In New York City, the mayor is regarded as the most powerful political player. Mayor de Blasio has had this distinction for the past four years and is looking to retain that title. But after the mayor, who is considered the next biggest power holder in this gritty city? If you listen to political insiders, that envied post belongs to the New York City Council Speaker. The current speaker, Melissa Mark-Viverito, will relinquish her position at the end of this year and the race for her coveted position is on.

While New York City Council Speaker races are notoriously unpredictable, this year most considered Queens Councilwoman Julissa Ferreras-Copeland a shoo-in for the role. With her close ties to Mayor de Blasio and the support from city progressives, her victory was all but assured. However, after she announced in June that she would not run for re-election and withdrew her candidacy for the speaker position, the race became anyone’s game. The election will be held in January 2018 at the first council meeting of the year. It’s important to note that city council members vote for their speaker internally, meaning the public will not have a direct say in who ultimately becomes the second most powerful politician in New York City.

Currently, three candidates are emerging as top contenders for the speaker position: Chelsea Councilman Corey Johnson, Harlem Councilman Mark Levine, and Far Rockaway’s own Councilman Donovan Richards. All three candidates are members of the City Council’s Progressive Caucus, a 19-member group that aims to advance policies to build a more just and equal NYC. Councilman Donovan Richards is a co-chair of the caucus.

To claim victory, candidates will need to do more than appeal to their peers on the City Council. New Yorkers can expect these candidates to do a lot of kowtowing to powerful political allies to clinch the seat, such as real estate developers, unions, and even the mayor. More so, many are considering race to be a huge factor in this election. Since the council’s inception, there has not been an African American speaker and many hope that will change come January.

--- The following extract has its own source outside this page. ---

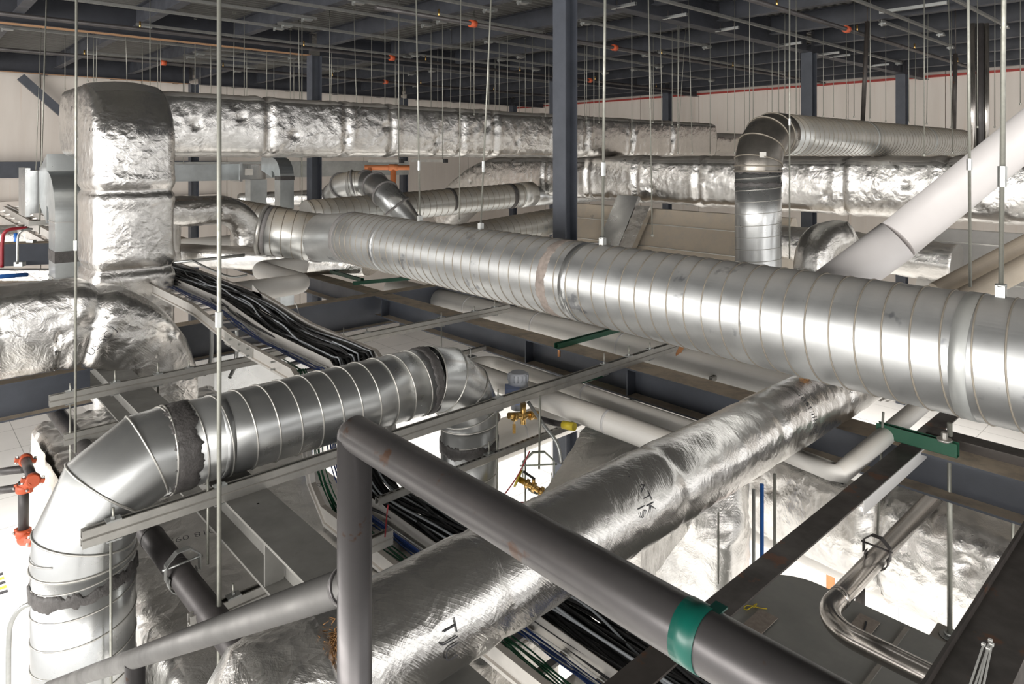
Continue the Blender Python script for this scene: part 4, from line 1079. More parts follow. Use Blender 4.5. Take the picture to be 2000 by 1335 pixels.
text_part(t, '8 02-31', 0.09, atd(1655, 995, 5.75), (-0.1, -0.2, -1), (0.75, -0.67, 0), off=0.06)
wrapped('small_wrapped_duct', [(9.35, 4.8, -1.22), (9.35, 3.7, -1.22), (9.35, 2.4, -1.28)], 0.5, 0.42, (1, 0, 0), 'foil_dusty', 0.045, 0.14, 0.02, 51); tag(C.objects[-1], 'small dusty foil duct right of the vertical riser', 'duct')
wrapped('bulging_foil_bend', smooth_path([atd(1640, 470, 8.2), atd(1605, 478, 8.0), atd(1590, 510, 7.9), atd(1590, 580, 7.9)], 6), 0.4, 0.45, None, 'foil', 0.045, 0.15, 0.03, 53); tag(C.objects[-1], 'bulging foil bend hanging from the small dusty duct', 'duct')

# rusty bent strap and slotted strut behind the longest strut
P = [atd(1336, 668, 6.6), atd(1325, 690, 6.6), atd(1325, 735, 6.6)]; P[2] = V(P[1].x, P[1].y, P[2].z)
tag(MB().sweep([(-0.025, -0.004), (0.025, -0.004), (0.025, 0.004), (-0.025, 0.004)], P, side=RT).build('bent_strap', 'copper'), 'rusty bent steel strap behind the right end of the longest double strut', 'strap')
p = atd(1388, 740, 6.2); strut_channel('single_strut', p, p + V(0.9, 0, 0), 'slotted strut below the main duct, right of the rusty strap', double=False, slotted=True)

# chrome pipe
t = thing('chrome_pipe', (3.88, 1.67, -2.55), 'polished steel pipe making a right-angle bend at lower right', 'pipe')
a, b, c = (6.0, 1.60, -2.5), (3.70, 1.60, -2.5), (3.70, -0.6, -2.5)
MB().tube([a] + bend(a, b, c, 0.2, 10) + [c], 0.055, 32).build('pipe_run', 'chrome_pipe', t)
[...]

Others cite the candidate’s relationship with the Real Estate Board of New York (REBNY) to be an important factor as the real estate sector traditionally has had a strong interest in maintaining positive relationships with the City Council Speaker.

Let’s take a look at the top candidates:

Councilman Corey Johnson

Councilman Johnson (D) represents District 3 in Manhattan, including Chelsea, Hell’s Kitchen, Greenwich Village, West SoHo, Hudson Square, Times Square, the Garment District, Flatiron, Columbus Circle, and part of the Upper West Side. Johnson has poised himself as the candidate most likely to stand up to de Blasio, though he endorsed de Blasio’s bid for re-election. As a councilman, Johnson has supported legislation to protect tenant rights, improve public health, and safeguard the welfare of animals. Johnson, an openly gay man living with HIV, would be the Council’s first Speaker who is HIV positive.

Councilman Mark Levine

Councilman Levine (D) represents District 7 in Northern Manhattan, including Manhattan Valley, Manhattanville, Morningside Heights, Hamilton Heights, and parts of Washington Heights. Levine made minor waves in 2014 after being elected as a white male in a predominantly black and Hispanic district. In his tenure on the City Council, Levine has fought for affordable housing, supporting small businesses, improving public transportation, and preserving the character of the neighborhoods in his district.

Councilman Richards

Councilman Richards (D) represents District 31 in Southern Queens, including the eastern end of the Rockaway Peninsula as well as Laurelton, Rosedale, Brookville, and Springfield Gardens. Richards has served as the chair for the Committee on Environmental Protection as well as the Subcommittee on Zoning and Franchises. He’s been a strong advocate for increasing affordable housing and improving infrastructure throughout the city. If elected, Richards would be the first African American Speaker in the council’s history.

What’s Next?

While Johnson, Levine, and Richards are the current standouts, the speaker’s race is far from assured with 5 other candidates making real claims for the position. These second-tier contenders include Inwood Councilman Ydanis Rodriguez, Long Island City Councilman Jimmy Van Bramer, Bedford Stuyvesant Councilman Robert Cornegy, Flatbush Councilman Jumaane Williams, and Bronx Councilman Ritchie Torres. Considering the uncertain nature of Speaker races, any of these candidates, along with the top three, could have a shot at the job come January.